Saturday, May 23, 2009

Quotes of the Week: Stories Are Built to End

I am forced to admit, painful as it is, that now, this show has given up on me. "Sorry!" it calls out jauntily, sailing off into its own oceans of complexity as I stand on the dock, helpless ... If more shows had end dates; if more shows could count on a life of a fixed length on television followed by a longer life on DVD where everyone can afford to be a completist, maybe we'd get better shows. Imagine the world we might find ourselves in if more creators were willing to say, "If you've been dating us on and off for five years and haven't married us yet, then we're dumping you, how about that?"
--NPR's Linda Holmes, on how the inaccessibility of this last season of Lost isn't a bad thing.

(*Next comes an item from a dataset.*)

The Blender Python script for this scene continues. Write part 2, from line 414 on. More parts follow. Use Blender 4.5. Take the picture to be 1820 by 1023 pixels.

But what superhero comic books, soap operas, serialized dramas and even some sitcoms have in common is a refusal to acknowledge that stories are built to end ... And that's dangerous, because characters, like consumer electronics, have a planned obsolescence. They exist to grow and change; when they stop changing, the story's supposed to end.
--NPR's Glen Weldon, saying what we all know to be true, but don't like to acknowledge.

1 comment:

Siskoid said...

On Glen's point: We often have this very conversation here at Siskoid's pad, in large part because we're big fans on Brit TV and HBO series. The concept of the shorter series that ends when it is meant to stands in stark (quality) opposition to network TV's "as long as it's a hit" shark-jumping exercises.